-- START OF Material --
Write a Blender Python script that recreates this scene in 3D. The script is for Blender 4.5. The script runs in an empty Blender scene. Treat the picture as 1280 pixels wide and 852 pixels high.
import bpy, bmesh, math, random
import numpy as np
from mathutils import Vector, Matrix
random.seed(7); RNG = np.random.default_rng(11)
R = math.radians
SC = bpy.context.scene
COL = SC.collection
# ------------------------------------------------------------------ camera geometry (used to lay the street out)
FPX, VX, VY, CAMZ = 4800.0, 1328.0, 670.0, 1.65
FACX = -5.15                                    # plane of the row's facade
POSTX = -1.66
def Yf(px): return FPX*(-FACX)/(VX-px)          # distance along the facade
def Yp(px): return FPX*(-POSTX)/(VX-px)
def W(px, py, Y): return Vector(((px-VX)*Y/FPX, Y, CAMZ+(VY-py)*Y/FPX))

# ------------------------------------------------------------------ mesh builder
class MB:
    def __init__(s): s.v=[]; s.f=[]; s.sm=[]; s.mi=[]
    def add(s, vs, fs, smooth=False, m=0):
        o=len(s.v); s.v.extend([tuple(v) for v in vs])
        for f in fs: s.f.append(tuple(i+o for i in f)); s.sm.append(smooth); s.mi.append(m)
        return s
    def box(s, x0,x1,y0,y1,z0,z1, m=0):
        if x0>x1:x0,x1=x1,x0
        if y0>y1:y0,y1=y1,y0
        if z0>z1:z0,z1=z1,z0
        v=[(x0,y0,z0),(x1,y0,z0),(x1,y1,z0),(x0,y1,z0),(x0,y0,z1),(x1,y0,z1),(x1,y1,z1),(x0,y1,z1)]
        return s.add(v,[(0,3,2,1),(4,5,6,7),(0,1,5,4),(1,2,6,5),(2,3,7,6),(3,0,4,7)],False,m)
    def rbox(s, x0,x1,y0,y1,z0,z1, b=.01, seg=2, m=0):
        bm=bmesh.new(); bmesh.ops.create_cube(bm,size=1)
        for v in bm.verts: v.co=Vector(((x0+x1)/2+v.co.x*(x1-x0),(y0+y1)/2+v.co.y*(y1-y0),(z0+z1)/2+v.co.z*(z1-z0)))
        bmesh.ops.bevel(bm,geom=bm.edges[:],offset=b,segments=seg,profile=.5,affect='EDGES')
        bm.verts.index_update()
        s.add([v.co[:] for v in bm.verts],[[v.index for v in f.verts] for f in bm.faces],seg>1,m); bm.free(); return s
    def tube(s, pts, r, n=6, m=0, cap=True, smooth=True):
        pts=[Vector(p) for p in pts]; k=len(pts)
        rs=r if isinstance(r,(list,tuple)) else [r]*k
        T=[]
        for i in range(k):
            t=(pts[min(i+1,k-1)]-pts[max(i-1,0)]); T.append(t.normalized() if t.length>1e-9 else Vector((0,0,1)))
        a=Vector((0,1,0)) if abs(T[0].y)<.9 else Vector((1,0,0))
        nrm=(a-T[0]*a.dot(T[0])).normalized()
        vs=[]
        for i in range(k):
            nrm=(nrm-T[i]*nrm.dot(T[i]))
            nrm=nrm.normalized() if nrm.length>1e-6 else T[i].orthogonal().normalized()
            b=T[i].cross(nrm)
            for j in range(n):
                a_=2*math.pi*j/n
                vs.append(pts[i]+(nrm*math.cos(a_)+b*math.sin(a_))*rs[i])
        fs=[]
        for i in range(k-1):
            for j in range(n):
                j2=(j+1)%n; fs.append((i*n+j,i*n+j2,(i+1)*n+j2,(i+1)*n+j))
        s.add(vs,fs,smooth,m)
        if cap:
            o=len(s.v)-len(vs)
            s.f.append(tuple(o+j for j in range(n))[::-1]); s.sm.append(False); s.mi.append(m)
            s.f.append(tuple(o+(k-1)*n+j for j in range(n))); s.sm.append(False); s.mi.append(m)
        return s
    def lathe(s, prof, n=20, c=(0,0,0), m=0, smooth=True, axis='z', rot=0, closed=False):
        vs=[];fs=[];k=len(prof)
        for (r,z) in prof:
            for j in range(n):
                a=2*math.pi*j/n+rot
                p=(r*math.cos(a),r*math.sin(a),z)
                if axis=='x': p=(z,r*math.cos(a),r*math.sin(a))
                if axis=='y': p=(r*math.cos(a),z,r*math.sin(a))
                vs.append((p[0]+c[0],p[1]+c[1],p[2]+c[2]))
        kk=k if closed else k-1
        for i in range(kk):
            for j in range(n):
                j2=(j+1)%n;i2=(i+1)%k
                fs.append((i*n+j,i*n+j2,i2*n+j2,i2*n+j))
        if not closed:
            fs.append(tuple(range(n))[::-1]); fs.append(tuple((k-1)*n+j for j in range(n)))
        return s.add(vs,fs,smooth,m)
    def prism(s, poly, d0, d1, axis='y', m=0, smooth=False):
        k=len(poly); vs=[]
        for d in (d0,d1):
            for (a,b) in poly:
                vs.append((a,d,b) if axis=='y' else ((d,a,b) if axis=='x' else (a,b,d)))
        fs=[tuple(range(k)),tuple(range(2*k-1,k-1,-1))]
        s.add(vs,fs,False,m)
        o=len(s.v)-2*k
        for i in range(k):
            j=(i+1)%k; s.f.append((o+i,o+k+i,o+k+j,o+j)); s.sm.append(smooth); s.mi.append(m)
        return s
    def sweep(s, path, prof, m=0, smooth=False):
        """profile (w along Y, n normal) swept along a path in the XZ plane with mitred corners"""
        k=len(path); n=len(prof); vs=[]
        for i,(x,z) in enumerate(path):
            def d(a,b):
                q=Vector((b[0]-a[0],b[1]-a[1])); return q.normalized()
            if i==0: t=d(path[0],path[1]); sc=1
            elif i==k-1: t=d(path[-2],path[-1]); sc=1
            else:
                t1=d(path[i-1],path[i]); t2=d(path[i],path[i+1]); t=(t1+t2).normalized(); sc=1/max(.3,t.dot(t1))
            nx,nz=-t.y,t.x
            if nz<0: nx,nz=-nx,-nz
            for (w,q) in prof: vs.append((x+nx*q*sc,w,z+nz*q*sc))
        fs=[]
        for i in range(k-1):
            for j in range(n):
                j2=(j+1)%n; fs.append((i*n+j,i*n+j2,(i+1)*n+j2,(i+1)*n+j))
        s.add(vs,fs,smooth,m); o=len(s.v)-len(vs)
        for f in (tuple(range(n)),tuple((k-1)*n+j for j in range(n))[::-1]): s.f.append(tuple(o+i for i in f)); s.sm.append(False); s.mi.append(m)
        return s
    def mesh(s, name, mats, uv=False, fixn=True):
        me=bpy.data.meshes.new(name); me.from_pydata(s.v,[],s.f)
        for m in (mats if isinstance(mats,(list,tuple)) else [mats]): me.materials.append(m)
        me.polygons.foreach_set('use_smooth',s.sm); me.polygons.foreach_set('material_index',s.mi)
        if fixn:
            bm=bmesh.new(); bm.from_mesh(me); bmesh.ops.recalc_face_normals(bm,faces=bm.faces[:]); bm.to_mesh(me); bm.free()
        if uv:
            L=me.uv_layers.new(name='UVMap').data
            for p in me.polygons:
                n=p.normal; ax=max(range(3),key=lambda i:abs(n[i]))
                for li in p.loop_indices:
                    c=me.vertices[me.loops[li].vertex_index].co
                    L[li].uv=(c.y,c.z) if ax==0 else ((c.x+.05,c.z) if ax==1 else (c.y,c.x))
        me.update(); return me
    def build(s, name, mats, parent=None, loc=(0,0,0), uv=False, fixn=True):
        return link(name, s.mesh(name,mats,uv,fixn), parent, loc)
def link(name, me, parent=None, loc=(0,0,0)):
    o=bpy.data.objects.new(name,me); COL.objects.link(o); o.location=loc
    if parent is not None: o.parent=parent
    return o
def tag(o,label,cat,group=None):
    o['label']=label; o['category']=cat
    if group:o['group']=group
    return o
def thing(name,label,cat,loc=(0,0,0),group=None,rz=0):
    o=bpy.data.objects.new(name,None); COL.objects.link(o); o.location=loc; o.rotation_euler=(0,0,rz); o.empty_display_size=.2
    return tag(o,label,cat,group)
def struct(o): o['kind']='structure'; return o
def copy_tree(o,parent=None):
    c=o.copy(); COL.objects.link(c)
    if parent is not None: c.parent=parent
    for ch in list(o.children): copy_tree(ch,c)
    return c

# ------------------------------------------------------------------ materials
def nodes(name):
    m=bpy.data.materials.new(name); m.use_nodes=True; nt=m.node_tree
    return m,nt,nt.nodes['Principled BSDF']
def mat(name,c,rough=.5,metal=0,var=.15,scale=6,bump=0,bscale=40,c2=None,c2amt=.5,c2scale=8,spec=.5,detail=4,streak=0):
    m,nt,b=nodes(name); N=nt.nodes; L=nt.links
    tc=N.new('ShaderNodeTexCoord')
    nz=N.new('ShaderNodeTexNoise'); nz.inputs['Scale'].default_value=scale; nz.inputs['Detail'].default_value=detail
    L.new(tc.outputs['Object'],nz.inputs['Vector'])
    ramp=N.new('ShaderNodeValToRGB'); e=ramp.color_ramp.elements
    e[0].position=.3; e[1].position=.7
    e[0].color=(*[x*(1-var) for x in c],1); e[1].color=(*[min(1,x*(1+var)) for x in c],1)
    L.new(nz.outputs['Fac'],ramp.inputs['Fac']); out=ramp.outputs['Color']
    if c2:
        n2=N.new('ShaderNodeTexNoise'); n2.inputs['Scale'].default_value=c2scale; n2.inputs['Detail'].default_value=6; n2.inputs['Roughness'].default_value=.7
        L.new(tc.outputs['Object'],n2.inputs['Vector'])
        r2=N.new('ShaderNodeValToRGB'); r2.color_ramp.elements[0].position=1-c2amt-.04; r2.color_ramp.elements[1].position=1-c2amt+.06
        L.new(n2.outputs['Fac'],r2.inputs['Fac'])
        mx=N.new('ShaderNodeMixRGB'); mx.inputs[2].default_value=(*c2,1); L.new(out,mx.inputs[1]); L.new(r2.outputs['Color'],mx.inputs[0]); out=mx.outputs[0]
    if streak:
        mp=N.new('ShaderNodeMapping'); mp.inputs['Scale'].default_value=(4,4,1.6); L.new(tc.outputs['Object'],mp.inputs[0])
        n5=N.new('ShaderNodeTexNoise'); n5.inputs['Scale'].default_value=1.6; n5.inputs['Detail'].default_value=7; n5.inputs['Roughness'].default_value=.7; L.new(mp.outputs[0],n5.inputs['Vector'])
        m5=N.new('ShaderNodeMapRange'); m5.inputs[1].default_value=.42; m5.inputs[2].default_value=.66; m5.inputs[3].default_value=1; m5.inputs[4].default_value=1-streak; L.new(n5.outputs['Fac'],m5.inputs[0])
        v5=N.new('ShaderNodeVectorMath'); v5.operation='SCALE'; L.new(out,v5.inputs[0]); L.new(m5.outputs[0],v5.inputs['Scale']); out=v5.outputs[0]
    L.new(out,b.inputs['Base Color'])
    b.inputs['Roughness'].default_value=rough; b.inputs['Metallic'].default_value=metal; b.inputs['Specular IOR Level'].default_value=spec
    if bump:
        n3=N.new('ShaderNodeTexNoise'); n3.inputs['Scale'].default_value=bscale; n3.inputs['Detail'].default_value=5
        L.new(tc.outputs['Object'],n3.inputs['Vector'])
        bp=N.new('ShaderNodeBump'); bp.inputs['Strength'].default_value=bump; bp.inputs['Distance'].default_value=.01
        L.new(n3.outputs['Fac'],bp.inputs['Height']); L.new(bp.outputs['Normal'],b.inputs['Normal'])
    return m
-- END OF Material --
■ Required task ■
Return a word-for-word copy of the lines from the beginning of the listing to the line holding "def W(px, py, Y): return", both kept.

■ Full response ■
Write a Blender Python script that recreates this scene in 3D. The script is for Blender 4.5. The script runs in an empty Blender scene. Treat the picture as 1280 pixels wide and 852 pixels high.
import bpy, bmesh, math, random
import numpy as np
from mathutils import Vector, Matrix
random.seed(7); RNG = np.random.default_rng(11)
R = math.radians
SC = bpy.context.scene
COL = SC.collection
# ------------------------------------------------------------------ camera geometry (used to lay the street out)
FPX, VX, VY, CAMZ = 4800.0, 1328.0, 670.0, 1.65
FACX = -5.15                                    # plane of the row's facade
POSTX = -1.66
def Yf(px): return FPX*(-FACX)/(VX-px)          # distance along the facade
def Yp(px): return FPX*(-POSTX)/(VX-px)
def W(px, py, Y): return Vector(((px-VX)*Y/FPX, Y, CAMZ+(VY-py)*Y/FPX))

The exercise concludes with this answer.